» **Supplied information**
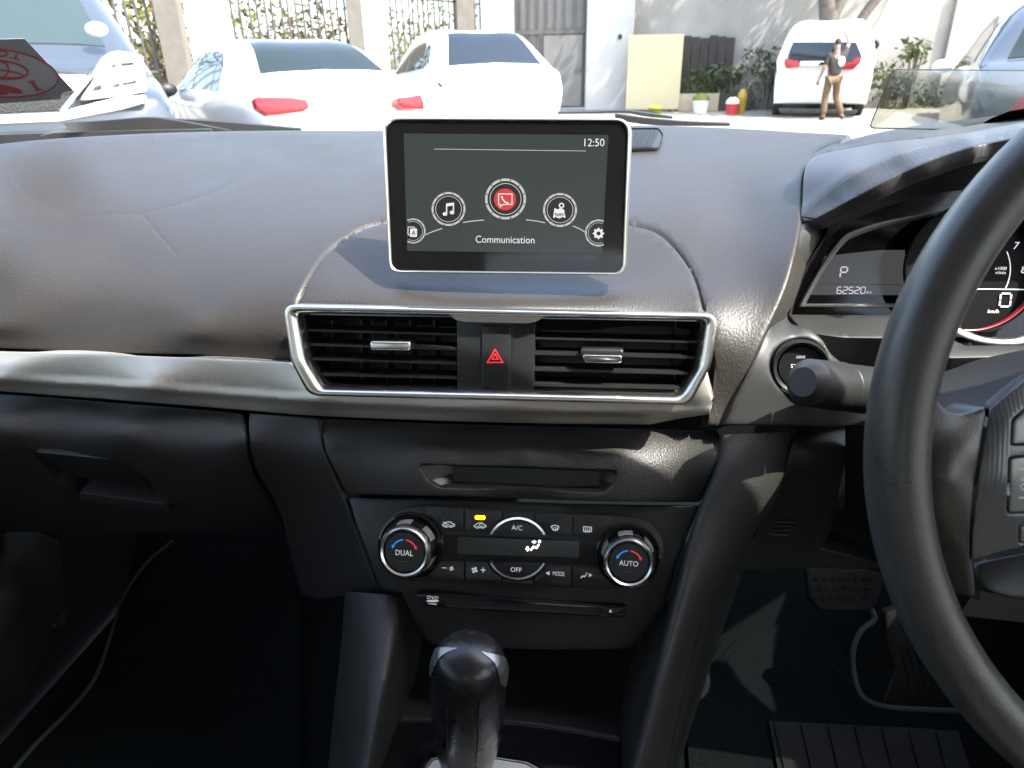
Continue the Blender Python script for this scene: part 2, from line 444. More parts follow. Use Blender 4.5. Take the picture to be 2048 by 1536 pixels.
m_wheel = mat('worn_wheel_leather', (.046, .046, .045), .33, bump=((1100., 1100., 1100.), .20, .0004, 'leather'), var=(30, .12, .10))
m_carb = mat('carbon_film', (.034, .032, .031), .36, bump=((90., 0., 0.), .12, .0006, 'wave'))
m_rib = mat('ribbed_film', (.050, .049, .056), .40, bump=((150., 0., 0.), .09, .0005, 'wave'))
m_carpet = mat('black_carpet', (.0075, .011, .012), .95, spec=.05, bump=(900., .9, .002, 'noise'), var=(300, .35))
m_rubber = mat('mat_rubber', (.014, .0155, .0155), .65, spec=.2, bump=(900., .3, .0006, 'noise'))
m_edge = mat('mat_binding', (.085, .09, .086), .9, spec=.1, bump=(1400., .8, .001, 'noise'))
m_head = mat('beige_headliner', (.60, .56, .50), .9, spec=.1, bump=(700., .3, .0006, 'noise'))
m_seat = mat('tan_seat_cloth', (.30, .23, .17), .85, bump=(900., .4, .0008, 'noise'))  # tan picked so the unseen seats bounce warm light onto the dash
m_white = mat('white_print', (.78, .78, .78), .5, emit=((1, 1, 1), .05))
m_grey = mat('grey_print', (.42, .42, .43), .5)
m_faint = mat('faint_print', (.07, .075, .075), .5)
m_red = mat('red_print', (.62, .02, .03), .5, emit=((1, .03, .05), .10))
m_blue = mat('blue_print', (.02, .22, .62), .5, emit=((.03, .3, 1), .05))
m_redm = mat('red_mark', (.55, .04, .06), .5, emit=((1, .06, .1), .04))
m_amber = mat('amber_lamp', (.9, .5, .02), .4, emit=((1, .62, .0), 1.0))
m_lcdw = mat('lit_segment', (.5, .49, .52), .5, emit=((.95, .9, 1), .07))
m_lcdp = mat('lit_symbol', (.8, .75, .85), .5, emit=((.97, .88, 1), .40))
m_silp = mat('silver_paint', (.72, .71, .67), .34, .55)
m_knurl = mat('knurled_grip', (.50, .49, .45), .35, .3)
# ================================================================== own car: shell, glass
own = thing('car_body', 'body of the car the photo is taken from, bonnet, pillars and beige roof lining', 'car body', (0, 0, .3))
CX = -.075
def quad_solid(name, m, parent, pts, t):
    """four 3D corners, thickened along the face normal by t."""
    P = [Vector(p) for p in pts]; n = (P[1]-P[0]).cross(P[3]-P[0]).normalized()*t
    V = P+[p+n for p in P]; k = len(P)
    Fs = [tuple(range(k)), tuple(range(k, 2*k))]+[(i, (i+1) % k, k+(i+1) % k, k+i) for i in range(k)]
    me = mesh(name, V, Fs, False); fix(me); return obj(name, me, m, parent)
def gridloft(name, rows, m, parent, n=14, skirt=0, ang=50):
    """rows of 3D control points, smoothed across and along."""
    R = []
    for r in rows:
        p3 = [tuple(q) for q in r]; o = crv(p3, n) ; R.append(o)
    C_ = list(zip(*R)); C_ = [crv(c, 5) for c in C_]; nu, nv = len(C_), len(C_[0])
    V = [p for c in C_ for p in c]; Fs = [(i*nv+j, i*nv+j+1, (i+1)*nv+j+1, (i+1)*nv+j) for i in range(nu-1) for j in range(nv-1)]
    me = mesh(name, V, Fs); sharp(me, ang); return obj(name, me, m, parent)
m_paint = mat('own_car_paint', (.55, .56, .57), .25, .3, coat=.6)
# bonnet just below the sight line, falling away forwards
gridloft('bonnet', [[(-.80, .98, 1.035), (CX, 1.16, 1.06), (.66, .98, 1.035)], [(-.80, 1.3, .99), (CX, 1.40, 1.035), (.66, 1.3, .99)], [(-.76, 1.9, .86), (CX, 2.0, .92), (.62, 1.9, .86)], [(-.70, 2.15, .62), (CX, 2.3, .66), (.56, 2.15, .62)]], m_paint, own)
m_cowl = mat('cowl_plastic', (.02, .02, .02), .6, bump=(900., .3, .001, 'noise'))
gridloft('cowl', [[(-.86, .78, 1.085), (-.5, .97, 1.085), (CX, 1.06, 1.085), (.35, .97, 1.085), (.72, .78, 1.085)], [(-.86, .96, 1.04), (-.5, 1.10, 1.065), (CX, 1.20, 1.07), (.35, 1.10, 1.065), (.72, .96, 1.04)]], m_cowl, own)
# roof with lining
gridloft('roof', [[(-.66, .30, 1.40), (CX, .38, 1.43), (.51, .30, 1.40)], [(-.66, -.5, 1.43), (CX, -.5, 1.47), (.51, -.5, 1.43)], [(-.64, -1.35, 1.37), (CX, -1.4, 1.40), (.49, -1.35, 1.37)]], m_head, own)
for s in (-1, 1):
    xb, xt = CX+s*.785, CX+s*.60
    tube('windscreen_pillar', m_head, own, [(xb, .86, .98), (CX+s*.70, .58, 1.2), (xt, .27, 1.405)], [(.03, .045)]*3, 10)
    tube('middle_pillar', m_head, own, [(CX+s*.74, -.38, .55), (CX+s*.745, -.40, .95), (xt, -.45, 1.42)], [(.05, .03)]*3, 10)
    tube('rear_pillar', m_head, own, [(CX+s*.74, -1.30, .95), (CX+s*.69, -1.25, 1.15), (CX+s*.57, -1.15, 1.41)], [(.16, .03)]*3, 10)
    tube('roof_rail', m_head, own, [(xt, .27, 1.405), (xt, -.45, 1.43), (CX+s*.57, -1.3, 1.37)], [(.03, .03)]*3, 10)
    quad_solid('door_panel', m_dark, own, [(xb, 1.05, .25), (xb, -1.6, .25), (CX+s*.745, -1.6, .95), (CX+s*.775, .90, .97)], .03*s)
quad_solid('tailgate', m_seat, own, [(-.82, -1.75, .3), (.67, -1.75, .3), (.60, -1.62, 1.0), (-.75, -1.62, 1.0)], .03)
quad_solid('rear_seat', m_seat, own, [(-.75, -.75, .55), (.60, -.75, .55), (.60, -1.02, 1.06), (-.75, -1.02, 1.06)], -.12)
quad_solid('bulkhead', m_dark, own, [(-.85, 1.12, .22), (.70, 1.12, .22), (.70, 1.05, 1.06), (-.85, 1.05, 1.06)], .02)
quad_solid('parcel_shelf', m_seat, own, [(-.75, -1.05, 1.0), (.60, -1.05, 1.0), (.60, -1.66, .99), (-.75, -1.66, .99)], .02)
m_glass = glass_mat('windscreen_glass', (.84, .865, .86), 1.25)
m_tint = glass_mat('side_window_glass', (.64, .645, .63), 1.4)
m_priv = glass_mat('rear_window_glass', (.60, .605, .59), 1.45)
ws = gridloft('windscreen', [[(-.80, .84, 1.075), (-.5, .99, 1.08), (CX, 1.075, 1.083), (.35, .99, 1.08), (.65, .84, 1.075)], [(-.72, .58, 1.25), (-.45, .70, 1.26), (CX, .76, 1.265), (.30, .70, 1.26), (.57, .58, 1.25)], [(-.64, .29, 1.40), (-.42, .37, 1.42), (CX, .40, 1.43), (.27, .37, 1.42), (.49, .29, 1.40)]], m_glass, own, 5)
for s in (-1, 1):
    xt = CX+s*.60
    quad_solid('side_window', m_tint, own, [(CX+s*.772, .80, .98), (CX+s*.752, -.36, .96), (xt+s*.012, -.44, 1.41), (xt+s*.012, .28, 1.40)], .004*s)
    quad_solid('rear_side_window', m_priv, own, [(CX+s*.752, -.42, .96), (CX+s*.748, -1.2, .95), (CX+s*.60, -1.15, 1.40), (xt+s*.012, -.50, 1.41)], .004*s)
quad_solid('rear_window', m_priv, own, [(-.68, -1.64, 1.0), (.53, -1.64, 1.0), (.44, -1.36, 1.38), (-.59, -1.36, 1.38)], .004)
FLOORZ = .33
carpet = tag(obj('cabin_floor', mesh('cabin_floor', [(-.82, -1.7, FLOORZ), (.68, -1.7, FLOORZ), (.68, 1.1, FLOORZ), (-.82, 1.1, FLOORZ)], [(0, 1, 2, 3)], False), m_carpet), kind='structure')
for nm, x0 in (('passenger', CX-.36), ('driver', CX+.36)):
    st = thing('front_seat', f'unseen tan cloth {nm} seat facing the dashboard', 'car seat', (x0, -.35, .33), 'front seats')
    box('seat_cushion', m_seat, st, (x0-.25, -.55, .40), (x0+.25, -.05, .60), .05)
    gridloft('backrest', [[(x0-.25, -.52, .55), (x0, -.56, .55), (x0+.25, -.52, .55)], [(x0-.25, -.60, .85), (x0, -.65, .85), (x0+.25, -.60, .85)], [(x0-.18, -.70, 1.14), (x0, -.73, 1.16), (x0+.18, -.70, 1.14)]], m_seat, st)
    box('headrest', m_seat, st, (x0-.13, -.78, 1.18), (x0+.13, -.68, 1.34), .04)

def strip3(name, A, B, m, parent, n=6):
    a = crv([tuple(p) for p in A], n); b = crv([tuple(p) for p in B], n); k = len(a)
    me = mesh(name, list(a)+list(b), [(i, i+1, k+i+1, k+i) for i in range(k-1)]); return obj(name, me, m, parent)
# ================================================================== dashboard
dash = thing('dashboard', 'black grained dashboard with soft top, brushed metal strip and glovebox', 'dashboard', (CX, .62, .9))
fp = Field([(0, 286, .80), (0, 330, .735), (0, 400, .655), (0, 500, .585), (0, 600, .545), (0, 655, .53), (0, 700, .535),
            (400, 262, .95), (400, 330, .80), (400, 420, .67), (400, 520, .582), (400, 610, .535), (400, 668, .517), (400, 712, .523),
            (780, 257, 1.02), (760, 330, .82), (760, 430, .665), (740, 520, .572), (620, 600, .528), (580, 690, .513), (585, 735, .52),
            (1013, 257, 1.04), (1013, 330, .83), (1013, 430, .67), (1013, 540, .567), (1013, 612, .515),
            (1270, 248, 1.02), (1620, 262, .92), (1270, 330, .83), (1400, 330, .82), (1400, 430, .67), (1400, 540, .58), (1425, 620, .528),
            (1660, 285, .78), (1600, 350, .70), (1592, 430, .62), (1570, 520, .565), (1530, 620, .53), (1490, 720, .505), (1445, 850, .49),
            (1500, 330, .80), (1500, 420, .675), (1500, 520, .585), (1450, 700, .508), (1425, 790, .500)])
pad_out = crv([(-70, 293), (0, 284), (120, 273), (330, 262), (560, 257.5), (780, 257), (1000, 252), (1265, 247), (1450, 252), (1620, 262), (1700, 266)], 5) \
    + crv([(1684, 281), (1640, 298), (1613, 325), (1603, 365), (1601, 430), (1592, 490), (1568, 580), (1532, 665), (1492, 755), (1447, 852)], 5) \
    + [(1414, 851), (1424, 800), (1430, 745), (1424, 700), (1428, 645), (1420, 632)] + [(1100, 622), (900, 618), (620, 614), (588, 616), (580, 640), (592, 722)] + crv([(585, 723), (400, 712), (200, 706), (-70, 696)], 4)
MN = crv([(592, 612), (618, 555), (655, 500), (712, 460), (762, 444)], 5)
MN2 = crv([(1264, 446), (1310, 458), (1352, 490), (1388, 545), (1410, 628)], 5)
groove = [([(18, 352), (48, 400), (80, 430), (140, 431), (275, 428), (290, 436), (350, 506)], 1.4, .0004), ([(0, 460), (40, 443), (80, 430)], 1.4, .00035),
          ([(275, 428), (330, 415), (420, 388), (470, 362)], 1.4, .0003)]
mound_line = [(595, 607), (620, 553), (655, 500), (712, 460), (775, 440), (900, 418), (1013, 412), (1140, 420), (1250, 443), (1310, 458), (1352, 490), (1388, 545), (1408, 618)]
groove.append((mound_line, 3.2, .0030))
def pad_bump(V, X):
    # the padded hollow in which the screen stands, and the shallow swell in front of it
    d = np.hypot((V[:, 0]-1013)/315, (V[:, 1]-520)/75); e = np.hypot((V[:, 0]-1013)/360, (V[:, 1]-600)/32); return -.010*np.exp(-d**4)+.002*np.exp(-e**2)
sheet('upper_pad', pad_out, fp, m_pad, dash, step=15, R=6, skirt=.02, grooves=groove, bump=pad_bump)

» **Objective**
Locate all lines that include the word "from" and copy them out.

» **Answer to the task**
Continue the Blender Python script for this scene: part 2, from line 444. More parts follow. Use Blender 4.5. Take the picture to be 2048 by 1536 pixels.
own = thing('car_body', 'body of the car the photo is taken from, bonnet, pillars and beige roof lining', 'car body', (0, 0, .3))